[TASK INSTRUCTIONS]
Reproduce all of the data exactly, with no line skipped.

····················

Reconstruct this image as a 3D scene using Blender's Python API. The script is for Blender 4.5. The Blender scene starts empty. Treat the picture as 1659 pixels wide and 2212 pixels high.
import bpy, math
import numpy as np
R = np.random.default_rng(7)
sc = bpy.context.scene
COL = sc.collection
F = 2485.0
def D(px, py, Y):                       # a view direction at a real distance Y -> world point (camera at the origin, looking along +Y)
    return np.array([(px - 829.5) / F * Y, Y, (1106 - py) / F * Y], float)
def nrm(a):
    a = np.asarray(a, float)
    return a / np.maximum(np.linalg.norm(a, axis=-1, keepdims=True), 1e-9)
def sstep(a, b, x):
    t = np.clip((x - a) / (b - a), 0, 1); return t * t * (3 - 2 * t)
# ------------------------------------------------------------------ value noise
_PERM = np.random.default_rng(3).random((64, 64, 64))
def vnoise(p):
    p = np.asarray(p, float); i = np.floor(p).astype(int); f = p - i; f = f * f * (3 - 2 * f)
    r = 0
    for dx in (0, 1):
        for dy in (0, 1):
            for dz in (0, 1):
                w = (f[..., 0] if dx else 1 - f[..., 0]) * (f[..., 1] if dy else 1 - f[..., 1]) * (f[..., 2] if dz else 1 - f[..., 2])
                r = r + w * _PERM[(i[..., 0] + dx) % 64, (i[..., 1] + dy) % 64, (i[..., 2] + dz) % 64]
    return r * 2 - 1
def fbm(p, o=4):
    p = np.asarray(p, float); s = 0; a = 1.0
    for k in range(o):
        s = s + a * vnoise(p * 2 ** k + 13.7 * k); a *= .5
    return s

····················

[EXERCISE RESPONSE]
Reconstruct this image as a 3D scene using Blender's Python API. The script is for Blender 4.5. The Blender scene starts empty. Treat the picture as 1659 pixels wide and 2212 pixels high.
import bpy, math
import numpy as np
R = np.random.default_rng(7)
sc = bpy.context.scene
COL = sc.collection
F = 2485.0
def D(px, py, Y):                       # a view direction at a real distance Y -> world point (camera at the origin, looking along +Y)
    return np.array([(px - 829.5) / F * Y, Y, (1106 - py) / F * Y], float)
def nrm(a):
    a = np.asarray(a, float)
    return a / np.maximum(np.linalg.norm(a, axis=-1, keepdims=True), 1e-9)
def sstep(a, b, x):
    t = np.clip((x - a) / (b - a), 0, 1); return t * t * (3 - 2 * t)
# ------------------------------------------------------------------ value noise
_PERM = np.random.default_rng(3).random((64, 64, 64))
def vnoise(p):
    p = np.asarray(p, float); i = np.floor(p).astype(int); f = p - i; f = f * f * (3 - 2 * f)
    r = 0
    for dx in (0, 1):
        for dy in (0, 1):
            for dz in (0, 1):
                w = (f[..., 0] if dx else 1 - f[..., 0]) * (f[..., 1] if dy else 1 - f[..., 1]) * (f[..., 2] if dz else 1 - f[..., 2])
                r = r + w * _PERM[(i[..., 0] + dx) % 64, (i[..., 1] + dy) % 64, (i[..., 2] + dz) % 64]
    return r * 2 - 1
def fbm(p, o=4):
    p = np.asarray(p, float); s = 0; a = 1.0
    for k in range(o):
        s = s + a * vnoise(p * 2 ** k + 13.7 * k); a *= .5
    return s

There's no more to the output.